I had a fascinating ad hoc meeting with various US Army KM people in Washington just over a week ago discussing some of the new capabilities and understandings we have gained over the last few years. Military people tend to learn fast, and one of the key findings from Iraq (My report from a prior meeting here) was that Platoon Commanders blogging had a higher impact than doctrine. The fragmented micro-narratives of day to day living are a more valuable form of knowledge than synthesised and aggregated data. Close connections there with a project I am running for West Point to move on the highly successful experience of Company Commander into a full use of micro-narrative, potentially leading to peer to peer knowledge flows without mediation.

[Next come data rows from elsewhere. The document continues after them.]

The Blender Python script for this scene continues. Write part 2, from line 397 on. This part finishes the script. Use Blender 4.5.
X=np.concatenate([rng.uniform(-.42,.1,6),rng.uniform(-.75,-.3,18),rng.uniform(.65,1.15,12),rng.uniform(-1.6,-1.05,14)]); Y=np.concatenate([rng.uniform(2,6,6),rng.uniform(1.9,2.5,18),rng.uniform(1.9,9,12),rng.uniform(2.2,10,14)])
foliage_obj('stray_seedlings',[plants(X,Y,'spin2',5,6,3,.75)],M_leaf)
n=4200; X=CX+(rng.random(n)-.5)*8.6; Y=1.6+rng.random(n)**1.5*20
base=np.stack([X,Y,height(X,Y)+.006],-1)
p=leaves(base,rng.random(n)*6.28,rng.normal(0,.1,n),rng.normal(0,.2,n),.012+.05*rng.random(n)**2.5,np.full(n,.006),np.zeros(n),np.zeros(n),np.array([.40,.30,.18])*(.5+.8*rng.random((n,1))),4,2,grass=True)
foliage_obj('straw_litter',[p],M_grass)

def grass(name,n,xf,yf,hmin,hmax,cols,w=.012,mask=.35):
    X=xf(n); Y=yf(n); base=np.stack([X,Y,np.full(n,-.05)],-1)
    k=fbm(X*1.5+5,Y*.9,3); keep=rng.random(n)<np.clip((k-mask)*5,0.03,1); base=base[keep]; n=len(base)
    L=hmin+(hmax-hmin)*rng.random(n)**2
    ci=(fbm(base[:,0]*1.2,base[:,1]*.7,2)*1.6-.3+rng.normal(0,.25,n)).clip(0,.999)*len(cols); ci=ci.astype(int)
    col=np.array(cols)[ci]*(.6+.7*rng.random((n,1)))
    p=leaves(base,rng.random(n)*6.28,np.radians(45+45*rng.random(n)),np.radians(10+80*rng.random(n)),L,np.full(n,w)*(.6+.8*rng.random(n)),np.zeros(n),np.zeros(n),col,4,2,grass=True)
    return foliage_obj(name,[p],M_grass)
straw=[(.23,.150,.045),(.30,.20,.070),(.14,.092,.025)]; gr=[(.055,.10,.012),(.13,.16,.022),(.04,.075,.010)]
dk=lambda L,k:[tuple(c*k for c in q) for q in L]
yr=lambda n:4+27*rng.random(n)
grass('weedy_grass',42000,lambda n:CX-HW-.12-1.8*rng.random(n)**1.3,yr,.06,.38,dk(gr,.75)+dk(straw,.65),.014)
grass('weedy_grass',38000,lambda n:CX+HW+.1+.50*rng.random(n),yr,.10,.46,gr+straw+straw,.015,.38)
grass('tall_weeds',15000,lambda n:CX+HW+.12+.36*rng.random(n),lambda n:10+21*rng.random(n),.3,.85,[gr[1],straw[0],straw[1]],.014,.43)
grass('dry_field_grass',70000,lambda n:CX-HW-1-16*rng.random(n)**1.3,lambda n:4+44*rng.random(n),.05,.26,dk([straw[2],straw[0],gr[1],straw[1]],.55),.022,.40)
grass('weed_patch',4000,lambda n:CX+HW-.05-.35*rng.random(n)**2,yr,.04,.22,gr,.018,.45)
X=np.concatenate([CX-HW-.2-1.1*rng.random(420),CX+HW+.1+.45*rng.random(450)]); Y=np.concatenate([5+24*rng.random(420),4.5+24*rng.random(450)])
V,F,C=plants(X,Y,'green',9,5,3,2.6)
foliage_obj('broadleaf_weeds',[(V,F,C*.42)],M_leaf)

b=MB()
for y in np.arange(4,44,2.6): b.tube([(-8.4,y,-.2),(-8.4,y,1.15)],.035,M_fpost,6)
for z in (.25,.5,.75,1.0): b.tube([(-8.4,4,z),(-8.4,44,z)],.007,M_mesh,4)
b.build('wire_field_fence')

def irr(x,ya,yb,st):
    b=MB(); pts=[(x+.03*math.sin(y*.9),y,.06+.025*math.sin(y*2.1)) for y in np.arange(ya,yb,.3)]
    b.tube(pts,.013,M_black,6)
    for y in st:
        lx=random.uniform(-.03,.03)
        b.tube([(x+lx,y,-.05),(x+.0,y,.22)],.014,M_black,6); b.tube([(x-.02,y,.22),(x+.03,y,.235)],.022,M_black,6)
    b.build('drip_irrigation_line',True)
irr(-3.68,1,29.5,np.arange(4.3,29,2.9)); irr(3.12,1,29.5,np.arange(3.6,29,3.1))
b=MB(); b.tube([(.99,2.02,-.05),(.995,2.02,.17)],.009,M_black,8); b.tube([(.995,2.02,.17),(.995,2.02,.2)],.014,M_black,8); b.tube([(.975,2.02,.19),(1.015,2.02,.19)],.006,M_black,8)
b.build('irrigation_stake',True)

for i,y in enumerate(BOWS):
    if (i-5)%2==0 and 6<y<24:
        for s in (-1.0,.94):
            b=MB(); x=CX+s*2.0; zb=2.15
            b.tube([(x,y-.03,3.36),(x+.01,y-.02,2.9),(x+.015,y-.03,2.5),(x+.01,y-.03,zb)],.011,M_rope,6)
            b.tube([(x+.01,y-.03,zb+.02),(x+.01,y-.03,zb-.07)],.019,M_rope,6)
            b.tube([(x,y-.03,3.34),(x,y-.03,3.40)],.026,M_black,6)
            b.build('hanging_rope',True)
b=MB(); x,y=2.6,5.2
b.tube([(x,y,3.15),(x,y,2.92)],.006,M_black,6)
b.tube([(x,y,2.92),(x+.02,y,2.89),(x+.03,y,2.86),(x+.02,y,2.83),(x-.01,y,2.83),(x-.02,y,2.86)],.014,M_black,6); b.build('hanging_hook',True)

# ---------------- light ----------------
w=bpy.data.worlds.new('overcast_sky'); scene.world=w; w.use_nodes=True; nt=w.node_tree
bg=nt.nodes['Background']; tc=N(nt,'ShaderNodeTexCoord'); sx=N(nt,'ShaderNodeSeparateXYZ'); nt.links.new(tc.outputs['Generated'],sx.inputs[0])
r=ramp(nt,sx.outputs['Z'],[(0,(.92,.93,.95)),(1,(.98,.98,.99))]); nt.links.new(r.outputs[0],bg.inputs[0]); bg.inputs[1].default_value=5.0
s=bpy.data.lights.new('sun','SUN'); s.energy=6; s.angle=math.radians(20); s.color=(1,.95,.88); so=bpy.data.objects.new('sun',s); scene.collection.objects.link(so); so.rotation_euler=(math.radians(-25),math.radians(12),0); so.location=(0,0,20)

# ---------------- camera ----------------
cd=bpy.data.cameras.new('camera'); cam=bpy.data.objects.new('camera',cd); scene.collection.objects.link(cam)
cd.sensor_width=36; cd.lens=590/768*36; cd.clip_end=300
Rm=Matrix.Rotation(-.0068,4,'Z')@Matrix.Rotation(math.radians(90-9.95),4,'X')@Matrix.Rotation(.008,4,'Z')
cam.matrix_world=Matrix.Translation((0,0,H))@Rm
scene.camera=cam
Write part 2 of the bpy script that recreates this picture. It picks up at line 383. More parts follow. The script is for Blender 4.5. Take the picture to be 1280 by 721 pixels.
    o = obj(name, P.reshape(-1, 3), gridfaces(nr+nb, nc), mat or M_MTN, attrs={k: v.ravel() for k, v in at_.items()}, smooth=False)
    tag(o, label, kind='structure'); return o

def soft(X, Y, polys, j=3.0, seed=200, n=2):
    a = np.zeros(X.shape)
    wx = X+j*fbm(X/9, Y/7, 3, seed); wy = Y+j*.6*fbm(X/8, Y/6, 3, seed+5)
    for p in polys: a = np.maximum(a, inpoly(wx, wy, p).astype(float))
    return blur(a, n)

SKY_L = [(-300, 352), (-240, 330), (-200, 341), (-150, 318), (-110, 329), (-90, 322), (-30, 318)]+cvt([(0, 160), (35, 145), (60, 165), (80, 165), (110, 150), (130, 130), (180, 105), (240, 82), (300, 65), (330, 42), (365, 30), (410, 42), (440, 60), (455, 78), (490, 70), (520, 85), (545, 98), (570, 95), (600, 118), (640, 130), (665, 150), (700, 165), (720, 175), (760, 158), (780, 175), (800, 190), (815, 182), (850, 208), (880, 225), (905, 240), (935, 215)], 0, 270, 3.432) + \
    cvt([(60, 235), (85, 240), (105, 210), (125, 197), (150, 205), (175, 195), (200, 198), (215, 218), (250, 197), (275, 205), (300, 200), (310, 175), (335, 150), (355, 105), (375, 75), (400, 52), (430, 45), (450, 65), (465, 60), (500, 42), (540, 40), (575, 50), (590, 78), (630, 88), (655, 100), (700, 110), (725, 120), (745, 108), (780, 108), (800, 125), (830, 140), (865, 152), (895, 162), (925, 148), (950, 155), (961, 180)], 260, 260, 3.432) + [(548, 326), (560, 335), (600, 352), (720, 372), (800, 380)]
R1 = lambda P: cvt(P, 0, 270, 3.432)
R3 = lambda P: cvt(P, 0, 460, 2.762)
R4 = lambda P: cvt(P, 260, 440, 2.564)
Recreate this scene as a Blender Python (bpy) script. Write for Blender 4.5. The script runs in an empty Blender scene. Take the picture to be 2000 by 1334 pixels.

I’m also starting to think through some new material to summarise the last five years of learning in preparation for an open (but limited places)morning seminar on KM that I will be running in Newcastle on the 24th May. In effect my seven basic principles stand, but there are a few things that we need to emphasise and here are three to be going on with.

  • For the best part of a century we have been trying to move data into information. Some people have then tried to make information into knowledge and a few charlatans have attempted a transformation to wisdom, thus marking themselves out as the antithesis of the wise. With the capability of modern technology to augment human intelligence (but not replace it), we are increasingly moving in the other direction. Breaking up information into its source data and allowing messy, but coherent real time assembly in the context of need. Information carries too many assumptions to allow it to be context free, while data has more fluidity and adaptability. This is a huge change, partly enabled, heralded and driven by the rise of social computing but it is far more than that. It changes the way we think about the world, increases the focus on concrete, embodied knowledge that was achieved through apprentice systems such as the knowledge boys in the London Taxi service. Technology augmentation reduces the cost and time to achieve these results, however the engineering focus on treating humans as widgets and trying to replace rather than augment explains many of the KM failures (and there have been a lot).
  • One consequence of this shift is that we increase the ability of an organisation to absorb rather than reduce uncertainty. I briefly mentioned this the other day in the context of arguing for a switch from strategies focused on robustness to ones that emphasis resilience. We need to ability to rapidly adapt, blending material with contextual triggers. We should modularize to encourage exaptation, a point brilliantly made by Brian Arthur in his book The Nature of Technology. but if we put into too much structure (increase the constraints) then we loose adaptive capacity.
  • Collective intelligence, knowledge existing in the flows between people and objects, has been neglected for far too long. Successful knowledge sharing has always been a characteristic of crews, but attempts to transfer that into a more tradition organisation focus on the form of the practice, rather than the emergent nature of the structure. Its the big mistake in Weick and Sutcliffe’s Managing the Unexpected . Crews work because people are trained into role and role expectation and occupy those roles for limited periods of time. The transfer into role is highly ritualised which changes the cognitive processing function of the brain. A crew has more cognitive capacity than its individuals possess of themselves, and prior knowledge of people is not a necessity. The focus on behaviour, which KM inherited from organisation change is a fundamental and distracting error.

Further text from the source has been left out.